Pool boiling heat transfer of water and nanofluid outside the surface with higher roughness and different wettability
Published in Nanoscale and Microscale Thermophysical Engineering, 2018
Wen-Tao Ji, Peng-Fei Zhao, Chuang-Yao Zhao, Jing Ding, Wen-Quan Tao
The experimental test apparatus was designed to carry out pool boiling heat transfer experiment at the atmospheric pressure (Figure 1). It mainly consists of the vessel, test sample, electric heating, condensing, and data acquisition system. The vessel for boiling has the internal diameter of 300 mm and 505 mm in height. The wall thickness is 6 mm. The vessel is well insulated with rubber plastic (60 mm) and aluminum foil to prevent the heat loss. Two sight glasses with diameter of 80 mm are configured in the vessel to observe the boiling process. The test sample is a copper block, which has the dimension of 100 mm × 50 mm × 70 mm (length × width × height). The top of the sample is the surface for modification and boiling, and the bottom is in contact with the electric heater with thermal grease. The bottom of copper sample is located in just the middle of the electricity heating block. The other surfaces are wrapped with insulating materials to prevent heat loss from the bottom to top.

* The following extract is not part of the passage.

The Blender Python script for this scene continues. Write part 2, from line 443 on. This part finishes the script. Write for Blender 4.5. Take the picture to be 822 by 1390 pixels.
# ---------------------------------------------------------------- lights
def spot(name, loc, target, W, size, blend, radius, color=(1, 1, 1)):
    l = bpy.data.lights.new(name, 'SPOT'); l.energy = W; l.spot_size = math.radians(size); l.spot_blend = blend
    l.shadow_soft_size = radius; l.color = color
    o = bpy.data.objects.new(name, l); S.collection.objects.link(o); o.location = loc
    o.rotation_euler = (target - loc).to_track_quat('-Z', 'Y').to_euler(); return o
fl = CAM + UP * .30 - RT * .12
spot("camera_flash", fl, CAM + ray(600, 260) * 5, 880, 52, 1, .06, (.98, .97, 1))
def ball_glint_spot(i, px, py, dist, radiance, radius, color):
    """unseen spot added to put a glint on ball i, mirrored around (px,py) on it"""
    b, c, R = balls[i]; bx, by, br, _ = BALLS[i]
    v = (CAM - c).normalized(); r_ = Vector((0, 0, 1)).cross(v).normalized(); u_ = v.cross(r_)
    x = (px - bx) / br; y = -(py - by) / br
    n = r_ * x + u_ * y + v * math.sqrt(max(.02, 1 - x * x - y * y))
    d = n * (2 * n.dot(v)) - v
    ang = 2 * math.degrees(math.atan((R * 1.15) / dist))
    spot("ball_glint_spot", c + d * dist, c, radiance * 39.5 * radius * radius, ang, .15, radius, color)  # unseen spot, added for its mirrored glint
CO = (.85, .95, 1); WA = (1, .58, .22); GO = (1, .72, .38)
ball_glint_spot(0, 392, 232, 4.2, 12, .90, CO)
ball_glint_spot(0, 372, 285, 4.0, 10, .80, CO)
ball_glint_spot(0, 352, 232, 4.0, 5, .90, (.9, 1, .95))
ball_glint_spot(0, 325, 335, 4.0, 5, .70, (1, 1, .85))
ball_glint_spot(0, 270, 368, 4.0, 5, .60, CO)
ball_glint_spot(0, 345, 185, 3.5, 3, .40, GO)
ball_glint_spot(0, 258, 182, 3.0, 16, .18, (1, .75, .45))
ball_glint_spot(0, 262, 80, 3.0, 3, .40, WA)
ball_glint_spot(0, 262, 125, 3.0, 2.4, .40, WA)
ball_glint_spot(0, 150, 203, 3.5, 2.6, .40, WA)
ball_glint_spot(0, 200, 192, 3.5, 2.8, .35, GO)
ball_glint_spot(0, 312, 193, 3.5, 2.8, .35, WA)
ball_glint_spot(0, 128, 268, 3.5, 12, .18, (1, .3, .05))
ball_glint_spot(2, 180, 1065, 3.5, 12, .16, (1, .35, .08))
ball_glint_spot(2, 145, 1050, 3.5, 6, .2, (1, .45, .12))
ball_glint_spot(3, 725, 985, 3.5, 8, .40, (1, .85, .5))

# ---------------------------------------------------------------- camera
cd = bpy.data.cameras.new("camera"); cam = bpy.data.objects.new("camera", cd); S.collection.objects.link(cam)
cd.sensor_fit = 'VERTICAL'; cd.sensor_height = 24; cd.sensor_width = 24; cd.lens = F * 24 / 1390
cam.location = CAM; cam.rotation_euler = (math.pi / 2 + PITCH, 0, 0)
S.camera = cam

The insulating materials include high temperature resistant (up to 250 °C) epoxy resin adhesive (10 mm thick) and polytetrafluoroethylene tapes (at least 20 mm). Underneath of the test sample is the electrical heating plate. The size of the plate heater is 150 mm (long) × 150 mm (width) × 15 mm (height). The heating power can be regulated from 0 to 2 kW. The power can be measured by dynamometer with accuracy of 0.5%. Two auxiliary heaters with maximum power of 2kW are also fixed in the vessel, which are used to promote the pool boiling to reach the saturate state. When the liquid in the vessel reaches the saturate state, it will be turned off. A supporting plate is configured between electric heater and vessel.